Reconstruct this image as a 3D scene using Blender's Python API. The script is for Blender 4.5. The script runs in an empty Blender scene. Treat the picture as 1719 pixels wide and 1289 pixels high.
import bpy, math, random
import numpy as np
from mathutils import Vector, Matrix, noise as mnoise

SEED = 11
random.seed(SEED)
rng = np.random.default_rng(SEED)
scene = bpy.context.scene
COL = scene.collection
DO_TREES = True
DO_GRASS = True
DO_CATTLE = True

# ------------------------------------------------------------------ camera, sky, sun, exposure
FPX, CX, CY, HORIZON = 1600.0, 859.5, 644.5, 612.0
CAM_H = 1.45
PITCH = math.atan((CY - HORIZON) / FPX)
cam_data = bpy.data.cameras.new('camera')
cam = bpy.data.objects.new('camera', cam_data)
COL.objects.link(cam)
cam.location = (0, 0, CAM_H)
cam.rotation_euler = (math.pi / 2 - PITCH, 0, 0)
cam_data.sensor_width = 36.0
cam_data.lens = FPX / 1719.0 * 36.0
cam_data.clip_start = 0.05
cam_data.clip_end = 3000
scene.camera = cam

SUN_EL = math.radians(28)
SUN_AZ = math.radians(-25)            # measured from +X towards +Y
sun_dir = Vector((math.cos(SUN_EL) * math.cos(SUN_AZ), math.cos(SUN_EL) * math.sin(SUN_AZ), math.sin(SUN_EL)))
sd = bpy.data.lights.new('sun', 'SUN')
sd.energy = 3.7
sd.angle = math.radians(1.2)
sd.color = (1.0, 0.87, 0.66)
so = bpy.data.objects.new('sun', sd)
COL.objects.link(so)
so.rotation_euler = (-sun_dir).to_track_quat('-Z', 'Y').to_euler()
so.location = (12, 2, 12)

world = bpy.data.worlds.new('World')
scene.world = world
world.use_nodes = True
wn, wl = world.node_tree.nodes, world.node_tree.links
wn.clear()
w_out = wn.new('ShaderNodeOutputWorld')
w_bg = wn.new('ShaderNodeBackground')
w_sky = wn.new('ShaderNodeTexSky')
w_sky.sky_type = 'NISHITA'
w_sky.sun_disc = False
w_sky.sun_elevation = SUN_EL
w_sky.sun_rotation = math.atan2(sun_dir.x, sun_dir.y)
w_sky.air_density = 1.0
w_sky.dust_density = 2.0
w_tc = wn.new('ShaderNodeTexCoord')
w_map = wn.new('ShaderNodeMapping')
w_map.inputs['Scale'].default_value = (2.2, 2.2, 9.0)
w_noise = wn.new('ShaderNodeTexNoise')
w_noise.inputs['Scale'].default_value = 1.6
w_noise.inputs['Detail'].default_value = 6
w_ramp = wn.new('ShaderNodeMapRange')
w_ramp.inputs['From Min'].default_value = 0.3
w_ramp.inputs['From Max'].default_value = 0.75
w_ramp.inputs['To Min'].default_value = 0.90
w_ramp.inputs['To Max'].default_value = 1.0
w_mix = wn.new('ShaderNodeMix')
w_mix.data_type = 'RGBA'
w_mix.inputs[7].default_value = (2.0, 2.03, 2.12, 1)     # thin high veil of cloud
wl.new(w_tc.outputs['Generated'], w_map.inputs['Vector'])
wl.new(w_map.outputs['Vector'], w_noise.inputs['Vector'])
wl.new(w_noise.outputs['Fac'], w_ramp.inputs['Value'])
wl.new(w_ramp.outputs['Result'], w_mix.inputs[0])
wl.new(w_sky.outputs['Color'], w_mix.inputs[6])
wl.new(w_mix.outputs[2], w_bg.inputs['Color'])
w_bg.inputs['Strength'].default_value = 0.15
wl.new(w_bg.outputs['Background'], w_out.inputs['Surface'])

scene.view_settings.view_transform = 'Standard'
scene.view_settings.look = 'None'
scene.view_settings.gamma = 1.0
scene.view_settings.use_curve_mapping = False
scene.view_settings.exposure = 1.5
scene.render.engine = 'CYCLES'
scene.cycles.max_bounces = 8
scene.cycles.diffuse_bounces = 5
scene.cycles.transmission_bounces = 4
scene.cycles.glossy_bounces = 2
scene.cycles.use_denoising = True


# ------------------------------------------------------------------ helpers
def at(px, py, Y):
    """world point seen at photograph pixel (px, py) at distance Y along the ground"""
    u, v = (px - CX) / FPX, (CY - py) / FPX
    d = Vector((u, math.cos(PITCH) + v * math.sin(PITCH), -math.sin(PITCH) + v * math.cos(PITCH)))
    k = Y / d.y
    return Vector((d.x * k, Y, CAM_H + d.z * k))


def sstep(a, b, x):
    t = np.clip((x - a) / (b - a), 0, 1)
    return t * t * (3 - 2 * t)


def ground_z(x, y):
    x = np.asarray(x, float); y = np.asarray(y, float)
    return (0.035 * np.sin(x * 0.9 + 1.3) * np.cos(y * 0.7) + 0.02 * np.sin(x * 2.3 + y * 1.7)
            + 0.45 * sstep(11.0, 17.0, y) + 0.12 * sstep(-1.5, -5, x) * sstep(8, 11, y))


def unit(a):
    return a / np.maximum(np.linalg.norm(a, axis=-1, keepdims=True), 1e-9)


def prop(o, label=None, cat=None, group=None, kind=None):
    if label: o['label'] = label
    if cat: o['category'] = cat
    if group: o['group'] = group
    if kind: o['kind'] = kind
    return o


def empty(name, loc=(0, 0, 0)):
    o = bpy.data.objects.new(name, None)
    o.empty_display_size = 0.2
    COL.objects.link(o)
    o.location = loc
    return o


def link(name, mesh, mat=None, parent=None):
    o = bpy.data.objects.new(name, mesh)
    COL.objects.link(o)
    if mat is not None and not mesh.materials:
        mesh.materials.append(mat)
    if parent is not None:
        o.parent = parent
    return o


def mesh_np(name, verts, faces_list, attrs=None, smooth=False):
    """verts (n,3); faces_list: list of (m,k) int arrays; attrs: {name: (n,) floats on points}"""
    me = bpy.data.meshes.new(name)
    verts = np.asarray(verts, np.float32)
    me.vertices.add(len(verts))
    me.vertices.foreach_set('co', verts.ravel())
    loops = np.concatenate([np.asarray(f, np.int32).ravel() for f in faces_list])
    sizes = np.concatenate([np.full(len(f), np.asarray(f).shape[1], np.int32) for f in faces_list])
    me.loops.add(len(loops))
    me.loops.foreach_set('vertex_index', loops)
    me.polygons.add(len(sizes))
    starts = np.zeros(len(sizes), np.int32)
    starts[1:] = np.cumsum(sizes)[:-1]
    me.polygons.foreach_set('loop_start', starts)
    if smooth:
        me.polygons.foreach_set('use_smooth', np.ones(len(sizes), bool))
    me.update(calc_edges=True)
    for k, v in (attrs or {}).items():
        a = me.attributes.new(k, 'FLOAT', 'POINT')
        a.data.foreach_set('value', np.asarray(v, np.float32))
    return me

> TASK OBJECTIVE
All lines from the beginning of the material above through the one with "so.location = (12, 2, 12)" need to be returned exactly; please return those and only those.

> ANSWER TO THIS EXERCISE
Reconstruct this image as a 3D scene using Blender's Python API. The script is for Blender 4.5. The script runs in an empty Blender scene. Treat the picture as 1719 pixels wide and 1289 pixels high.
import bpy, math, random
import numpy as np
from mathutils import Vector, Matrix, noise as mnoise

SEED = 11
random.seed(SEED)
rng = np.random.default_rng(SEED)
scene = bpy.context.scene
COL = scene.collection
DO_TREES = True
DO_GRASS = True
DO_CATTLE = True

# ------------------------------------------------------------------ camera, sky, sun, exposure
FPX, CX, CY, HORIZON = 1600.0, 859.5, 644.5, 612.0
CAM_H = 1.45
PITCH = math.atan((CY - HORIZON) / FPX)
cam_data = bpy.data.cameras.new('camera')
cam = bpy.data.objects.new('camera', cam_data)
COL.objects.link(cam)
cam.location = (0, 0, CAM_H)
cam.rotation_euler = (math.pi / 2 - PITCH, 0, 0)
cam_data.sensor_width = 36.0
cam_data.lens = FPX / 1719.0 * 36.0
cam_data.clip_start = 0.05
cam_data.clip_end = 3000
scene.camera = cam

SUN_EL = math.radians(28)
SUN_AZ = math.radians(-25)            # measured from +X towards +Y
sun_dir = Vector((math.cos(SUN_EL) * math.cos(SUN_AZ), math.cos(SUN_EL) * math.sin(SUN_AZ), math.sin(SUN_EL)))
sd = bpy.data.lights.new('sun', 'SUN')
sd.energy = 3.7
sd.angle = math.radians(1.2)
sd.color = (1.0, 0.87, 0.66)
so = bpy.data.objects.new('sun', sd)
COL.objects.link(so)
so.rotation_euler = (-sun_dir).to_track_quat('-Z', 'Y').to_euler()
so.location = (12, 2, 12)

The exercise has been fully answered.